Holy Motors (2012)
O ganhador do Prêmio da Juventude do Festival de Cannes 2012, "Holy Motors", é um daqules típicos filmes controversos, no qual parcela do público desiste da projeção à medida que a sua busca incessante de explicações para as tramas narradas não são fornecidas. Sempre que me deparo numa situação dessas, penso: "como alguém cria uma obra assim? Será que o filme não diz nada, ou sou eu que fui incapaz de interagir com ele?". Esse exercício de autoreflexão quase sempre traz bons resultados, pois instiga a perseverança na busca pelo real sentido da obra cinematográfica.

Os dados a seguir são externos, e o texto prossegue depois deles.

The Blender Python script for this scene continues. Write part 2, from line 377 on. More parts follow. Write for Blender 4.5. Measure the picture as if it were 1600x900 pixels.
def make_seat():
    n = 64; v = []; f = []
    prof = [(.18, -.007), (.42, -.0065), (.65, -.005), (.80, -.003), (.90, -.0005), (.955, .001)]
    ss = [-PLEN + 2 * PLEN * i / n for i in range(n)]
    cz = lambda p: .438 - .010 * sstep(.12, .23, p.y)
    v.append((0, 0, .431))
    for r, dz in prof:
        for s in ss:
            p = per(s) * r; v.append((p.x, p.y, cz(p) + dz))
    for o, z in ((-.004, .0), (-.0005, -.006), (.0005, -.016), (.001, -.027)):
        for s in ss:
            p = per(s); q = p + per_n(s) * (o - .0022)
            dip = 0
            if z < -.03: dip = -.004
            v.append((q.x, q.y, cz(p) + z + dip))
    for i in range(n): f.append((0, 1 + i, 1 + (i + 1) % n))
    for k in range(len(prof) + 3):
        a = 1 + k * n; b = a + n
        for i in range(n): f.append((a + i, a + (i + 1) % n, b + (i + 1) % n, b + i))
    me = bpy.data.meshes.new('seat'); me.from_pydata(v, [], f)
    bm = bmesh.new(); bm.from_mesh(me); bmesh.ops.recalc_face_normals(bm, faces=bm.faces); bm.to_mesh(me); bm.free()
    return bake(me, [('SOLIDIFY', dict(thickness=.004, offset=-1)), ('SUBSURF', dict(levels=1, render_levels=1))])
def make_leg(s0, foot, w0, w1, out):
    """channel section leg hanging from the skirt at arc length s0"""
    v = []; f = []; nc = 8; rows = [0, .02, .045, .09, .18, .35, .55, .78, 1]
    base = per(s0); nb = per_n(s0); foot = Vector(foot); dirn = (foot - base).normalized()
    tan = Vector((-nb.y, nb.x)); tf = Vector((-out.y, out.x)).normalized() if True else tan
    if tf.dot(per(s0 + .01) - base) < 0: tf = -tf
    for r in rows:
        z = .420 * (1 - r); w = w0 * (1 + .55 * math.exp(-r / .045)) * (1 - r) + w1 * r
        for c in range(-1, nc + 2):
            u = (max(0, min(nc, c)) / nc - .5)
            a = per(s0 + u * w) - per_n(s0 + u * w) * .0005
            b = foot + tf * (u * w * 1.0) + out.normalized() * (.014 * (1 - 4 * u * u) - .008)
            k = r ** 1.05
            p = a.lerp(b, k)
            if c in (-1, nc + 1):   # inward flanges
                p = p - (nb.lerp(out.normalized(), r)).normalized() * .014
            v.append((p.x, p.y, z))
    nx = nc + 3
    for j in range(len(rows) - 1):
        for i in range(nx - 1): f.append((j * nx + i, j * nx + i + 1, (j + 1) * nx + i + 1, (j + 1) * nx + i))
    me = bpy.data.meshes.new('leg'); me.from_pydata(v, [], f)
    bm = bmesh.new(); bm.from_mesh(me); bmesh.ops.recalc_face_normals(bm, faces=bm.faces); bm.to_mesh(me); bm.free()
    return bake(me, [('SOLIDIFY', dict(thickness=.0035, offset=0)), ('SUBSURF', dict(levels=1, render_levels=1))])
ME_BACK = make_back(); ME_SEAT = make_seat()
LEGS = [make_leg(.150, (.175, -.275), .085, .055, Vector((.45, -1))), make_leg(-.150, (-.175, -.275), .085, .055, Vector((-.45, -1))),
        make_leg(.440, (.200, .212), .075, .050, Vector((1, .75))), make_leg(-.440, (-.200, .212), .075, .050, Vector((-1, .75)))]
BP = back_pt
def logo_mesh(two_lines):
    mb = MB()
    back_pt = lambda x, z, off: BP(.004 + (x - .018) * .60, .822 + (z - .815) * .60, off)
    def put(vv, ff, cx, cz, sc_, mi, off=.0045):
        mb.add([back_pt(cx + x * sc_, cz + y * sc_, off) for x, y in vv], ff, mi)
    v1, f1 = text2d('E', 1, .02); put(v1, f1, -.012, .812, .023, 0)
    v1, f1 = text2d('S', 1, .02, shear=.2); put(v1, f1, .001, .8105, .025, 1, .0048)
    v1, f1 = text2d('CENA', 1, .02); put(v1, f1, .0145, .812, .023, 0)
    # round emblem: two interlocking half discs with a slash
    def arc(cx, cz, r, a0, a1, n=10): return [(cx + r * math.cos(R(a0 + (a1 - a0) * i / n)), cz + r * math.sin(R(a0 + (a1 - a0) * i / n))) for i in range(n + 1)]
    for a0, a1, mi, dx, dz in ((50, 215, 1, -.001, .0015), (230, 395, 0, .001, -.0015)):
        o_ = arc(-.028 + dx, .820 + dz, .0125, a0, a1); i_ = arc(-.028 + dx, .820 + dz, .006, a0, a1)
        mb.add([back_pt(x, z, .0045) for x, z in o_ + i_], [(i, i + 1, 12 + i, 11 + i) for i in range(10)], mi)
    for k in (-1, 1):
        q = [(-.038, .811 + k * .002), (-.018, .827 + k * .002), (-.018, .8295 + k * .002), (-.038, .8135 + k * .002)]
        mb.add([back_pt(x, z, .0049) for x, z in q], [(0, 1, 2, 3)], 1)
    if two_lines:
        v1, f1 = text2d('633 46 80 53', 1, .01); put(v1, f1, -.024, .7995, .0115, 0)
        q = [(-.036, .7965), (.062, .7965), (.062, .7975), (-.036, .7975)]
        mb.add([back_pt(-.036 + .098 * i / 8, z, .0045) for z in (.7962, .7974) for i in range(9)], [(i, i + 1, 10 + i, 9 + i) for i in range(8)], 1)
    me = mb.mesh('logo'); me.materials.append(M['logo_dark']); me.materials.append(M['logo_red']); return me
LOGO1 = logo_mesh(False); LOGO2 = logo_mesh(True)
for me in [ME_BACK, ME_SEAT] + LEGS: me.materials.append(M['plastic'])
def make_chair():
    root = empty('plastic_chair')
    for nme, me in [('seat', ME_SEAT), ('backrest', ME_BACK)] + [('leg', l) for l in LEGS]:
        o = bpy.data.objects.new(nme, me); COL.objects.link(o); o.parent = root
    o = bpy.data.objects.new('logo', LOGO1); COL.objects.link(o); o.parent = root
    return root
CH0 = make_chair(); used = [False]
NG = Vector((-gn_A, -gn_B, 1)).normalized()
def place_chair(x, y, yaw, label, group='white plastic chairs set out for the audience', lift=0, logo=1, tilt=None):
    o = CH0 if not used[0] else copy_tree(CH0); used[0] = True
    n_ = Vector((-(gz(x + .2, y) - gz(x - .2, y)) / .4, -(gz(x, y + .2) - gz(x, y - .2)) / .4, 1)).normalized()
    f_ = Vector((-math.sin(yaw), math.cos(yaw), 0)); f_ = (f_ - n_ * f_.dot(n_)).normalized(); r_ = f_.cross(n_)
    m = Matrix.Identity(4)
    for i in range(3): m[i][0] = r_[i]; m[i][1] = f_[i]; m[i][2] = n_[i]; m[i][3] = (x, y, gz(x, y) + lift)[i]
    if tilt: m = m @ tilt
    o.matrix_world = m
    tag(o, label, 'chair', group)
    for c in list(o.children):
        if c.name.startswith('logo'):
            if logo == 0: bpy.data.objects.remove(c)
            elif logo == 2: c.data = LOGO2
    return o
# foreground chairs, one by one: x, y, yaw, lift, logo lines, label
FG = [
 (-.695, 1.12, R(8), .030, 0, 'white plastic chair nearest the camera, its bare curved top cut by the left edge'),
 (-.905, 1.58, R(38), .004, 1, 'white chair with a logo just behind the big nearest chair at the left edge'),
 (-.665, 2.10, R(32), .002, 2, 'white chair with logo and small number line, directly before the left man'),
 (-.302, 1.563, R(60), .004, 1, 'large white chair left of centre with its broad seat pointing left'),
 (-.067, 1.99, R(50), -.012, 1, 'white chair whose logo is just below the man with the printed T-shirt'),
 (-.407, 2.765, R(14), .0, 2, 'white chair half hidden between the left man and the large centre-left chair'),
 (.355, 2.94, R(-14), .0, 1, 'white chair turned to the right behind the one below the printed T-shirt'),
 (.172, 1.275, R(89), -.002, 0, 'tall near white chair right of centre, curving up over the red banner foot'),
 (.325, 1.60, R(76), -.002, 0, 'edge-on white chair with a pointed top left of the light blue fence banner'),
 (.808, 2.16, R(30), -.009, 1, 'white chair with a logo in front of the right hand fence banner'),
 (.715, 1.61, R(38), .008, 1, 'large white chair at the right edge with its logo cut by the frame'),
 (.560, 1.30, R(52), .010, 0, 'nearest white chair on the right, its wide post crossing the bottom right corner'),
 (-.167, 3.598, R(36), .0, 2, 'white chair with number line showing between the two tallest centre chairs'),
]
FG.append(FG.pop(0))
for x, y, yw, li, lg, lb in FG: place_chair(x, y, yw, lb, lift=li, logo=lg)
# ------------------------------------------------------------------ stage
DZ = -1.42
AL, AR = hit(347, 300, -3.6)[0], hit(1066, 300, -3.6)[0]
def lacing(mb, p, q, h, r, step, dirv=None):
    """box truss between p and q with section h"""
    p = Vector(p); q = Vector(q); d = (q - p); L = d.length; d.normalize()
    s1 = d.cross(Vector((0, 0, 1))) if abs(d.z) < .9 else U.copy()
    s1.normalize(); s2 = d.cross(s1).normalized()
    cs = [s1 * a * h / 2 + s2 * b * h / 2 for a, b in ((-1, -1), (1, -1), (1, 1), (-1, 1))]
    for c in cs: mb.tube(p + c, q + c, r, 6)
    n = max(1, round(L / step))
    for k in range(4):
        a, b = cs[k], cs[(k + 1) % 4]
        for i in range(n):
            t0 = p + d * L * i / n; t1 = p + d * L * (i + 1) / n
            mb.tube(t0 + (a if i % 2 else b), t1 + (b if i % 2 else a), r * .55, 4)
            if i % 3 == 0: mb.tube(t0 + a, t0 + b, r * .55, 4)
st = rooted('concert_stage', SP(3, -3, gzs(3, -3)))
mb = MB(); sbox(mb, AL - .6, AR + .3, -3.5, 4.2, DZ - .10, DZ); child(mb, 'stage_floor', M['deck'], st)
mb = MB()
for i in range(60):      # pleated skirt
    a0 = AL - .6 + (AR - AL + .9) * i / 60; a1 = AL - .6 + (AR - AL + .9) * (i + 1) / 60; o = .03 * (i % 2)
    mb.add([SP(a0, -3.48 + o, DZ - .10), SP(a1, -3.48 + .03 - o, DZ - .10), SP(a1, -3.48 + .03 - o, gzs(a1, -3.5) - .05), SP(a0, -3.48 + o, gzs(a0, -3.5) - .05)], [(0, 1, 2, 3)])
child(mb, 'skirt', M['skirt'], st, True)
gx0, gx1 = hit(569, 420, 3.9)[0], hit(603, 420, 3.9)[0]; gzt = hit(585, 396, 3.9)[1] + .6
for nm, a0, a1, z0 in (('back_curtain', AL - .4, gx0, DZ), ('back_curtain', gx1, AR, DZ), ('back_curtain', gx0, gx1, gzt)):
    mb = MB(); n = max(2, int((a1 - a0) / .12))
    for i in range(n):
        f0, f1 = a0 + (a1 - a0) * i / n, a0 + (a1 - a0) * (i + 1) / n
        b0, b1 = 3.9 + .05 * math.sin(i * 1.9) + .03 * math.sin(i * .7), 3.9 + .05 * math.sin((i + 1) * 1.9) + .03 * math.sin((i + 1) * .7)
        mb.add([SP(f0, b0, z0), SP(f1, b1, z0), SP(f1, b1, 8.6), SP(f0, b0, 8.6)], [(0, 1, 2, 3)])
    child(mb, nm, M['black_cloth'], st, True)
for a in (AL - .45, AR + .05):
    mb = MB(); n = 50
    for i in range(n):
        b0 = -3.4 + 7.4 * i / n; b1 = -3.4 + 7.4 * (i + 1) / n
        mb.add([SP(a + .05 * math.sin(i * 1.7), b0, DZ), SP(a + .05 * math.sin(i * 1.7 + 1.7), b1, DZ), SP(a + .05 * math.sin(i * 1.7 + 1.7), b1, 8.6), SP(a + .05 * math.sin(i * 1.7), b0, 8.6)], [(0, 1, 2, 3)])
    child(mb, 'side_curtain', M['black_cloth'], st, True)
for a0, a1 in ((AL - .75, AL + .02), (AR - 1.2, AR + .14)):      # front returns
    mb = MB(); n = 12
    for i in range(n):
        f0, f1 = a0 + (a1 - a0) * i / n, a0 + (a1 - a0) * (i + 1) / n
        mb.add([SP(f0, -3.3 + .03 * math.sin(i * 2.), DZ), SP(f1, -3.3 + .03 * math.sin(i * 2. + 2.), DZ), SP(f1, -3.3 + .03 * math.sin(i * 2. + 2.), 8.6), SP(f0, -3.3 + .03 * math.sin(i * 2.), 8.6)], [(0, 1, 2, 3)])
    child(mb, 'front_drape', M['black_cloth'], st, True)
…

"Holy Motors", do ousado diretor francês Leos Carax, requer atenção para as suas inúmeras críticas à sociedade inseridas discretamente num dia do senhor Oscar, bilionário francês com desvios de personalidade. Acompanhado de sua motorista e secretária Céline, o magnata tem uma agenda cheia: são nove compromissos. Cada um deles demandará um diferente lado de Oscar, ou melhor, cada um deles demandará um Oscar diferente.
O roteiro de criatividade ímpar e surpresas muitas é capaz de envolver o espectador, aproveitando-se de sua curiosidade intrínseca. Constantemente nos perguntaremos: "e agora, o que vai acontecer?". Porém nunca seremos capazes de adivinhar os desdobramentos da história. Os nove personagens de Oscar são extremamente originais e bastante críticos.
Começamos com o típico economista, numa limousine ostentativa. Numa conversa ao telefone, ele fala sobre a crise financeira e seus desdobramentos. Está ciente que a sociedade agora condena pessoas como ele, e por isso resolve, junto com seu interlocutor, renovar seu estoque de armas para se proteger do mar de afetados. A seguir, num paralelo interessante, sr. Oscar vai de milionário a uma velha mendiga, ilustrando o outro lado da pirâmide econômica. O fato do personagem ser velho também pode ser interpretado como ataque ao grave problema previdenciário que assola vários Estados do velho mundo. "Há anos e anos, é só o que vejo: pedras e pés".
O próximo personagem foi bastante desafiador, e após insistir muito apenas percebi uma ilustração da banalização das parafernalhas tecnológicas interferindo diretamente em comportamentos humanos que até outrora dispensavam qualquer aparelhagem digital. E depois, a criatura mais icônica: saído dos submundos do esgoto parisiense, eis que brota um ser asqueroso capaz de interpelar a própria noção da arte. Como bônus, há uma preciosa crítica ao extremismo religioso. Uma mulher de vestido decotado tem seu traje rasgado pelo personagem, que utiliza o pano para cobrir o corpo dela, formando algo parecido como uma burca. Muito interessante a figura criada: a mulher de burca é coberta demais em cima, porém descoberta demais embaixo, com suas pernas e genitália à mostra.
O último senhor Oscar que analisarei é aquele que ilustra um pai preocupado com a filha. O que o aflige é a sua menina não significar um atrativo sexual aos meninos de sua idade, e defende que ela se sensualize mais, a ponto de castigá-la por ser contida. É mais um retrato do fim da juventude, uma fase da vida em extinção com a insistência da antecipação da adultez.
Em suma, os diversos personagens do senhor Oscar são instrumento de questionamentos ao modo contemporâneo de vida, e tudo se dá não de forma panfletária, mas com uma sutileza por vezes desafiadora de ser detectada. No entanto, ao passo que cresce o desafio, é diretamente proporcional o nível artístico. Com "Holy Motors", Leos Carax consegue fazer uma obra de arte em forma de cinema. E não se engane: o aparente vazio de sentido esconde muitas interpretações. Não posso acabar a resenha sem destacar a atuação de Denis Lavant, afinal não é difícil imaginar o desafio de um ator interpretar um personagem que, no fundo, não sabe quem é.